Iba a chorear un poco más con el soliloquio de McAvoy, pero me frenó sentirme identificado. Eso y que me parece una falta de respeto cobrar por un texto ajeno. Ni que trabajara en un diario. Pero cuando el personaje en cuestión llega al punto de decir “alguna vez lo fuimos”, comienza a ponderar una serie de hechos de los que solo quiero rescatar dos: la inteligencia no nos hacía sentir inferiores y no nos identificábamos por a quién votamos en las últimas elecciones. En este país de los movimientos populares, la identificación de la masa ha sido un fenómeno por el cual han viajado grandes investigadores. Sin embargo, por más popular que sea un movimiento en su punto de máxima expansión, nunca, jamás, never in the puta life ha llegado a identificar a la totalidad, ni cerca de los tres cuartos ni aproximado a los dos tercios de la población. ¿Perón ganó por el 61,8% de los votos en 1973? No todos eran peronistas, es el hombre, la urna y el momento.
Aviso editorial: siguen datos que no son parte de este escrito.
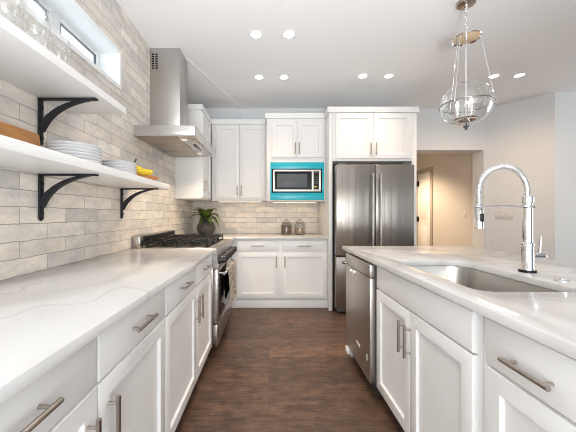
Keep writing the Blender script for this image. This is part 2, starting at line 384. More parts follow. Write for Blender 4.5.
# back wall with the hall opening
OX0, OX1, OZ = 2.02, 3.215, 2.16
bm = N()
box(bm, XL-.2, OX0, YB, YB+.24, 0, HC); box(bm, OX1, 3.34, YB, YB+.24, 0, HC); box(bm, OX0, OX1, YB, YB+.24, OZ, HC)
struct('wall_back', bm, M['wall'])
bm = N(); prism(bm, [(3.26,YB+.01),(3.70,3.815),(3.85,3.93),(3.40,YB+.12)], 'z', 0, HC); struct('wall_diagonal', bm, M['wall'])
bm = N(); box(bm, 3.70, XR, 3.815, 4.0, 0, HC); struct('wall_dining', bm, M['wall'])
bm = N(); box(bm, XR, XR+.15, 3.52, 4.0, 0, HC); box(bm, XR, XR+.15, YR, 1.08, 0, HC); box(bm, XR, XR+.15, 1.08, 3.52, 2.48, HC); box(bm, XR, XR+.15, 1.08, 3.52, 0, .43)
struct('wall_right', bm, M['wall'])
bm = N(); box(bm, XL-.2, -1.0, YR-.15, YR, 0, HC); box(bm, 4.4, XR+.15, YR-.15, YR, 0, HC); box(bm, -1.0, 4.4, YR-.15, YR, 2.6, HC); box(bm, 1.55, 1.7, YR-.15, YR, 0, 2.6)
struct('wall_rear', bm, M['wall'])
# tiled backsplash between the counter and the upper cabinets
bm = N(); box(bm, XL, .742, YB-.009, YB, .90, 1.42); struct('wall_backsplash', bm, M['tile_back'])
# thin white line running over the ceiling and down the wall to the cabinets
bm = N(); tube(bm, [(-.84,2.98,HC-.004),(-.40,YB-.006,HC-.004),(-.40,YB-.006,2.50)], .0055, 8); struct('ceiling_line', bm, M['trim'])
# hall behind the opening
bm = N(); box(bm, 3.30, 3.42, YB+.24, 8.9, 0, 2.65); struct('wall_hall_right', bm, M['hall'])
bm = N(); box(bm, 1.3, 1.45, YB+.24, 8.9, 0, 2.65); struct('wall_hall_left', bm, M['hall'])
bm = N(); box(bm, 1.3, 3.42, 8.9, 9.05, 0, 2.65); struct('wall_hall_end', bm, M['hall'])
bm = N(); box(bm, 1.3, 3.42, YB+.24, 9.05, 2.65, 2.75); struct('ceiling_hall', bm, M['ceiling'])
l = bpy.data.lights.new('hall_lamp', 'SPOT'); l.energy = 215; l.color = (1,.76,.52); l.spot_size = R(124); l.spot_blend = .5; l.shadow_soft_size = .1
o = bpy.data.objects.new('hall_lamp', l); COL.objects.link(o); o.location = (2.25, 6.1, 2.62)
# hall door in the right hall wall
DX = 3.30
d0, d1, dh = 6.02, 6.52, 2.08
bm = N(); box(bm, DX-.018, DX, d0-.085, d0, 0, dh+.085, .003); box(bm, DX-.018, DX, d1, d1+.085, 0, dh+.085, .003); box(bm, DX-.018, DX, d0, d1, dh, dh+.085, .003)
struct('trim_2', bm, M['casing'], True)
bm = N(); box(bm, DX-.012, DX-.001, d0+.004, d1-.004, .01, dh-.004, .002)
for a, b_ in ((.22,.95),(1.08,1.95)):
    box(bm, DX-.016, DX-.011, d0+.10, d1-.10, a, b_, .003)
door = struct('door_1', bm, M['door'], True)
for z in (.3, 1.095, 1.87):
    bm = N(); box(bm, DX-.03, DX-.012, d1-.06, d1+.03, z-.055, z+.055, .004); obj('hinge', bm, M['hinge'], door, label='black hinge')
# window: jamb liner and trim, frame, sashes, panes
bm = N()
xo, xi = XL-.15, XL+.012
box(bm, xo, xi, WY0, WY0+.014, WZ0, WZ1); box(bm, xo, xi, WY1-.014, WY1, WZ0, WZ1); box(bm, xo, xi, WY0+.014, WY1-.014, WZ0, WZ0+.014); box(bm, xo, xi, WY0+.014, WY1-.014, WZ1-.014, WZ1)
box(bm, XL+.0005, xi, WY0-.03, WY0, WZ0-.014, WZ1+.014); box(bm, XL+.0005, xi, WY1, WY1+.014, WZ0-.014, WZ1+.014)
box(bm, XL+.0005, xi, WY0, WY1, WZ0-.014, WZ0); box(bm, XL+.0005, xi, WY0, WY1, WZ1, WZ1+.014)
win = struct('window_1', bm, M['trim'])
bm = N()
a, b_ = WY0+.014, WY1-.014; z0, z1 = WZ0+.014, WZ1-.014; mid = 1.75
for y0, y1 in ((a, mid), (mid, b_)):
    box(bm, xo-.03, xo+.012, y0, y0+.052, z0, z1, .003); box(bm, xo-.03, xo+.012, y1-.052, y1, z0, z1, .003)
    box(bm, xo-.03, xo+.012, y0+.052, y1-.052, z0, z0+.04, .003); box(bm, xo-.03, xo+.012, y0+.052, y1-.052, z1-.04, z1, .003)
obj('window_sash', bm, M['trim'], win)
bm = N()
for y0, y1 in ((a+.05, mid-.05), (mid+.05, b_-.05)):
    box(bm, xo-.004, xo+.0135, y0, y0+.003, z0+.038, z1-.038); box(bm, xo-.004, xo+.0135, y1-.003, y1, z0+.038, z1-.038); box(bm, xo-.004, xo+.0135, y0, y1, z1-.041, z1-.038)
obj('gasket', bm, M['body'], win, label='dark glazing gasket')
for y0, y1 in ((a+.04, mid-.04), (mid+.04, b_-.04)):
    bm = N(); box(bm, xo-.012, xo-.008, y0, y1, z0+.03, z1-.03); obj('pane', bm, M['pane'], win)

# ------------------------------------------------------------------ cabinetry
def panel_bm(w, h, t, rail, z0=0, x0=0, flat=False):
    """cabinet front: face towards -y, back at y=0; shaker fronts have a recessed panel"""
    bm = N(); rings = []
    steps = [(0, 0), (0, -t+.005), (.0015, -t+.0015), (.005, -t)] if flat else [(0, 0), (0, -t+.0025), (.0008, -t+.0008), (.0025, -t), (rail, -t), (rail+.004, -t+.0125)]
    for ins, y in steps:
        rings.append([bm.verts.new(p) for p in ((x0+ins,y,z0+ins),(x0+w-ins,y,z0+ins),(x0+w-ins,y,z0+h-ins),(x0+ins,y,z0+h-ins))])
    for a, b in zip(rings, rings[1:]):
        for k in range(4): bm.faces.new((a[k], a[(k+1)%4], b[(k+1)%4], b[k]))
    bm.faces.new(rings[-1]); bm.faces.new(rings[0])
    return bm

def pull(parent, cx, cz, horiz, L, y=-.02, so=.03):
    bm = N(); h = L/2; q = h*.72
    if horiz:
        cyl(bm, (cx-h, y-so, cz), (cx+h, y-so, cz), .0068, n=12)
        for s in (-q, q): cyl(bm, (cx+s, y+.001, cz), (cx+s, y-so, cz), .0045, n=10)
    else:
        cyl(bm, (cx, y-so, cz-h), (cx, y-so, cz+h), .0068, n=12)
        for s in (-q, q): cyl(bm, (cx, y+.001, cz+s), (cx, y-so, cz+s), .0045, n=10)
    return obj('handle', bm, M['nickel'], parent, label='brushed nickel bar handle')

def door(parent, x0, x1, z0, z1, hx=None, hz=None, L=.155, rail=.058):
    d = obj('door', panel_bm(x1-x0, z1-z0, .02, rail, z0, x0), M['cabinet'], parent)
    if hx is not None: pull(d, hx, hz, False, L)
    return d
def drawer(parent, x0, x1, z0, z1, L=.165, name='drawer', hx=None, dz=0):
    d = obj(name, panel_bm(x1-x0, z1-z0, .02, 0, z0, x0, True), M['cabinet'], parent)
    if L: pull(d, (x0+x1)/2 if hx is None else hx, (z0+z1)/2-dz, True, L)
    return d
CT = .883      # carcass top, just under the worktop

def base_cabinet(label, loc, rot, w, depth, toe='dark', group=None):
    t = thing('base_cabinet', label, 'cabinet', loc, rot, group)
    bm = N(); box(bm, 0, w, 0, depth, .108, CT, .0015); obj('carcass', bm, M['cabinet'], t)
    bm = N()
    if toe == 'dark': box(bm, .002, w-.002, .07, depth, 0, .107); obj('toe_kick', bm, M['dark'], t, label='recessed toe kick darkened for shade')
    else: box(bm, 0, w, .012, depth, 0, .1, .003); obj('toe_kick', bm, M['cabinet'], t)
    return t

# left run (fronts face +X); local x runs along world Y
LX = -.4885
LD = .643
def left_unit(y0, y1, label, mid):
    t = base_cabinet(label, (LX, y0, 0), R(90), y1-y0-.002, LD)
    w_ = y1-y0-.002; m = mid-y0; g = .005
    drawer(t, g, m-g, .732, .876); drawer(t, m+g, w_-g, .732, .876)
    door(t, g, m-g*.6, .112, .725, m-.05, .59); door(t, m+g*.6, w_-g, .112, .725, m+.05, .59)
    return t
left_unit(.27, 1.34, 'white two-door base cabinet nearest the camera on the left, below the wine glass shelf', .81)
left_unit(1.342, 2.428, 'white two-door base cabinet on the left, right next to the gas range', 1.91)

# blind corner cabinet past the range
t = base_cabinet('narrow white corner cabinet between the gas range and the back cabinets', (LX, 3.352, 0), R(90), .385, LD)
drawer(t, .02, .34, .732, .868, None); door(t, .02, .34, .112, .712)
# back run (fronts face -Y)
BYF = 3.765
t = base_cabinet('white two-door two-drawer base cabinet on the back wall, under the glass jars', (-.425, BYF, 0), 0, 1.166, YB-.012-BYF, 'white')
drawer(t, .018, .545, .733, .860, .165); drawer(t, .595, 1.148, .733, .860, .165)
bm = N(); box(bm, -.062, -.001, 0, .05, 0, CT, .0015); obj('filler_stile', bm, M['cabinet'], t)
door(t, .018, .545, .137, .714, .518, .60, .15); door(t, .595, 1.148, .137, .714, .626, .60, .15)

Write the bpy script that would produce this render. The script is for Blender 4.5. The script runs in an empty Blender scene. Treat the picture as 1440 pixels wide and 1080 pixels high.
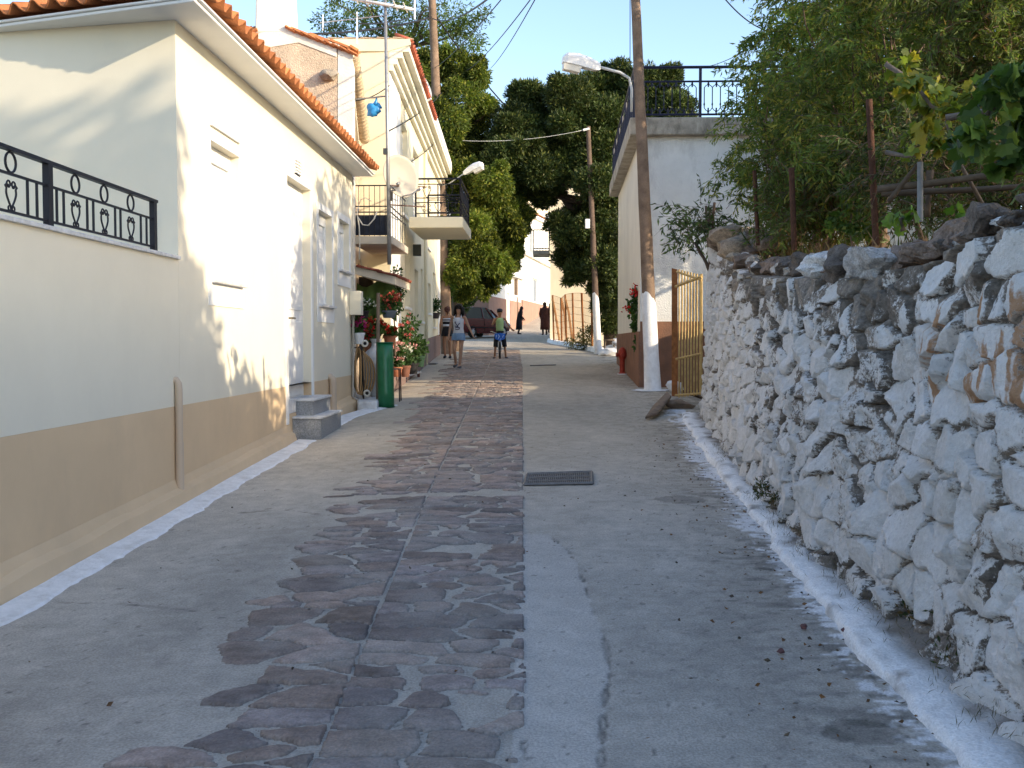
import bpy, bmesh, math, random
import numpy as np
from mathutils import Vector, Matrix, noise as mnoise
random.seed(7); RNG = np.random.default_rng(11)
sc = bpy.context.scene; COL = sc.collection
PI = math.pi; R = math.radians

# ---------------------------------------------------------------- camera
FPX = 1413.0
PITCH = math.atan(60/FPX); YAW = math.atan(40/FPX); EYE = 1.55
cam_d = bpy.data.cameras.new('camera'); cam = bpy.data.objects.new('camera', cam_d); COL.objects.link(cam)
cam_d.sensor_width = 36; cam_d.lens = FPX/1440*36; cam_d.clip_start = .05; cam_d.clip_end = 2000
cam.location = (0, 0, EYE); cam.rotation_euler = (PI/2-PITCH, 0, YAW)
sc.camera = cam
# ---------------------------------------------------------------- sky, sun, exposure
SUN_AZ, SUN_EL = R(62), R(18)        # azimuth measured from straight behind the viewer towards the right
w = bpy.data.worlds.new('World'); sc.world = w; w.use_nodes = True
wn = w.node_tree; bg = wn.nodes['Background']; bg.inputs['Strength'].default_value = .15
sky = wn.nodes.new('ShaderNodeTexSky'); sky.sky_type = 'NISHITA'; sky.sun_disc = False
sky.sun_elevation = SUN_EL; sky.sun_rotation = PI-SUN_AZ; sky.air_density = 1.0; sky.dust_density = 1.0; sky.ozone_density = 1.1
tn = wn.nodes.new('ShaderNodeVectorMath'); tn.operation = 'MULTIPLY'; tn.inputs[1].default_value = (.95, .955, 1.0)
wn.links.new(sky.outputs[0], tn.inputs[0]); wn.links.new(tn.outputs[0], bg.inputs[0])
sd = bpy.data.lights.new('sun', 'SUN'); sd.energy = 2.4; sd.angle = R(.5); sd.color = (1, .83, .6)
so = bpy.data.objects.new('sun', sd); COL.objects.link(so)
TOSUN = Vector((math.sin(SUN_AZ)*math.cos(SUN_EL), -math.cos(SUN_AZ)*math.cos(SUN_EL), math.sin(SUN_EL)))
so.rotation_euler = TOSUN.to_track_quat('Z', 'Y').to_euler(); so.location = (10, -10, 20)
sc.view_settings.view_transform = 'Standard'; sc.view_settings.look = 'None'
sc.view_settings.exposure = 1.38; sc.view_settings.gamma = 1

# ---------------------------------------------------------------- measuring helpers: a ray through a photo pixel meets a plane
_F = Vector((-math.sin(YAW)*math.cos(PITCH), math.cos(YAW)*math.cos(PITCH), -math.sin(PITCH)))
_R = Vector((math.cos(YAW), math.sin(YAW), 0)); _U = _R.cross(_F)
def ray(px, py): return _F + _R*((px-720)/FPX) + _U*((540-py)/FPX)
def at(px, py, Y):
    d = ray(px, py); t = Y/d.y; return Vector((d.x*t, Y, EYE+d.z*t))
def atx(px, py, X):
    d = ray(px, py); t = X/d.x; return Vector((X, d.y*t, EYE+d.z*t))
GY = [-60, -30, 3.5, 30, 50, 57, 66, 76, 110, 160]; GZ = [-1.3, -.75, 0, .98, 1.72, 2.0, 2.75, 3.9, 6, 7]
def g(Y): return float(np.interp(Y, GY, GZ))
def gz(X, Y): return g(Y) - .035*max(0, min(3, -X-1.0))*(1 if Y < 22 else max(0, (30-Y)/8))
def ong(px, py):
    d = ray(px, py); lo, hi = .5, 120
    for _ in range(60):
        m = (lo+hi)/2; t = m/d.y
        if EYE+d.z*t > gz(d.x*t, m): lo = m
        else: hi = m
    t = lo/d.y; return Vector((d.x*t, lo, gz(d.x*t, lo)))
def poly_at(Y, pts): return np.interp(Y, [p[0] for p in pts], [p[1] for p in pts])
def onpts(l): return sorted([(p.y, p.x) for p in (ong(*q) for q in l)])

# ---------------------------------------------------------------- numpy value noise
def vnoise(x, y, seed=0):
    x = np.asarray(x, float); y = np.asarray(y, float)
    xi = np.floor(x).astype(np.int64); yi = np.floor(y).astype(np.int64); fx = x-xi; fy = y-yi
    fx = fx*fx*(3-2*fx); fy = fy*fy*(3-2*fy)
    def h(a, b):
        n = (a*374761393 + b*668265263 + seed*974711) & 0x7fffffff
        n = ((n ^ (n >> 13))*1274126177) & 0x7fffffff
        return ((n ^ (n >> 16)) & 0xffff)/65535.
    return (h(xi, yi)*(1-fx)+h(xi+1, yi)*fx)*(1-fy)+(h(xi, yi+1)*(1-fx)+h(xi+1, yi+1)*fx)*fy
def fbm(x, y, seed=0, o=4):
    s = 0; a = .5
    for i in range(o): s = s+a*vnoise(x*2**i, y*2**i, seed+i*17); a *= .5
    return s/(1-.5**o)
def sstep(x, a, b):
    t = np.clip((x-a)/(b-a), 0, 1); return t*t*(3-2*t)

# ---------------------------------------------------------------- materials
MATS = {}
def M(name, col, rough=.85, var=.12, sc_=3., bump=0., bsc=60., attr=False, metal=0., spec=.25, stain=None, stain_sc=1.2, stain_amt=.5, fine=0.):
    if name in MATS: return MATS[name]
    m = bpy.data.materials.new(name); m.use_nodes = True; nt = m.node_tree; N = nt.nodes; L = nt.links
    b = N['Principled BSDF']; b.inputs['Roughness'].default_value = rough; b.inputs['Metallic'].default_value = metal
    b.inputs['Specular IOR Level'].default_value = spec
    tc = N.new('ShaderNodeTexCoord')
    n1 = N.new('ShaderNodeTexNoise'); n1.inputs['Scale'].default_value = sc_; n1.inputs['Detail'].default_value = 6; n1.inputs['Roughness'].default_value = .62
    L.new(tc.outputs['Object'], n1.inputs['Vector'])
    mr = N.new('ShaderNodeMapRange'); mr.inputs[1].default_value = .3; mr.inputs[2].default_value = .7
    mr.inputs[3].default_value = 1-var; mr.inputs[4].default_value = 1+var; L.new(n1.outputs[0], mr.inputs[0])
    mul = N.new('ShaderNodeVectorMath'); mul.operation = 'SCALE'
    if attr:
        at_ = N.new('ShaderNodeAttribute'); at_.attribute_name = 'Col'; L.new(at_.outputs[0], mul.inputs[0])
    else: mul.inputs[0].default_value = col
    L.new(mr.outputs[0], mul.inputs['Scale']); out = mul.outputs[0]
    if fine:
        n3 = N.new('ShaderNodeTexNoise'); n3.inputs['Scale'].default_value = 90; n3.inputs['Detail'].default_value = 4; L.new(tc.outputs['Object'], n3.inputs['Vector'])
        m3 = N.new('ShaderNodeMapRange'); m3.inputs[1].default_value = .3; m3.inputs[2].default_value = .7; m3.inputs[3].default_value = 1-fine; m3.inputs[4].default_value = 1+fine
        L.new(n3.outputs[0], m3.inputs[0]); s3 = N.new('ShaderNodeVectorMath'); s3.operation = 'SCALE'; L.new(out, s3.inputs[0]); L.new(m3.outputs[0], s3.inputs['Scale']); out = s3.outputs[0]
    if stain:
        n2 = N.new('ShaderNodeTexNoise'); n2.inputs['Scale'].default_value = stain_sc; n2.inputs['Detail'].default_value = 8; n2.inputs['Roughness'].default_value = .7
        mp = N.new('ShaderNodeMapping'); mp.inputs['Scale'].default_value = (1, 1, .45); L.new(tc.outputs['Object'], mp.inputs[0]); L.new(mp.outputs[0], n2.inputs['Vector'])
        r2 = N.new('ShaderNodeMapRange'); r2.inputs[1].default_value = .5; r2.inputs[2].default_value = .72; r2.inputs[4].default_value = stain_amt; L.new(n2.outputs[0], r2.inputs[0])
        mx = N.new('ShaderNodeMix'); mx.data_type = 'RGBA'; L.new(r2.outputs[0], mx.inputs[0]); L.new(out, mx.inputs[6]); mx.inputs[7].default_value = (*stain, 1); out = mx.outputs[2]
    L.new(out, b.inputs['Base Color'])
    if bump:
        nb = N.new('ShaderNodeTexNoise'); nb.inputs['Scale'].default_value = bsc; nb.inputs['Detail'].default_value = 5; L.new(tc.outputs['Object'], nb.inputs['Vector'])
        bp = N.new('ShaderNodeBump'); bp.inputs['Strength'].default_value = bump; bp.inputs['Distance'].default_value = .02; L.new(nb.outputs[0], bp.inputs['Height']); L.new(bp.outputs[0], b.inputs['Normal'])
    MATS[name] = m; return m
def leaf_mat(name, trans=.35):
    if name in MATS: return MATS[name]
    m = bpy.data.materials.new(name); m.use_nodes = True; nt = m.node_tree; N = nt.nodes; L = nt.links
    b = N['Principled BSDF']; b.inputs['Roughness'].default_value = .55; b.inputs['Specular IOR Level'].default_value = .3
    a = N.new('ShaderNodeAttribute'); a.attribute_name = 'Col'; L.new(a.outputs[0], b.inputs['Base Color'])
    t = N.new('ShaderNodeBsdfTranslucent'); gm = N.new('ShaderNodeVectorMath'); gm.operation = 'MULTIPLY'; gm.inputs[1].default_value = (1.5, 1.6, .7)
    L.new(a.outputs[0], gm.inputs[0]); L.new(gm.outputs[0], t.inputs[0])
    mx = N.new('ShaderNodeMixShader'); mx.inputs[0].default_value = trans; L.new(b.outputs[0], mx.inputs[1]); L.new(t.outputs[0], mx.inputs[2])
    L.new(mx.outputs[0], N['Material Output'].inputs[0]); MATS[name] = m; return m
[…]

De ahí para abajo, todo pierde sentido de totalidad. Excepto para los que creen que una verdad es más verdadera si se grita más fuerte.
Quizá entre tanto número pueda haber una conclusión recontra tirada de los pelos. Algo así como que una cosa es fumarse un gobierno que no gusta y otra es quererlo, o que una cosa es querer mucho que algo ocurra y otra muy distinta es convalidar cualquier medio para alcanzarlo. En algún momento de nuestra historia, el termómetro social decía que no. Saber que esa luz estaba encendida en medio de los años más oscuros, a mí, al menos, me da cierta esperanza en el porvenir de esta cosa inentendible e inexplicable a la que llamamos humanidad.
P.D: Una línea más. “El primer paso para resolver cualquier problema es reconocer que hay uno: no somos el mejor país del mundo”.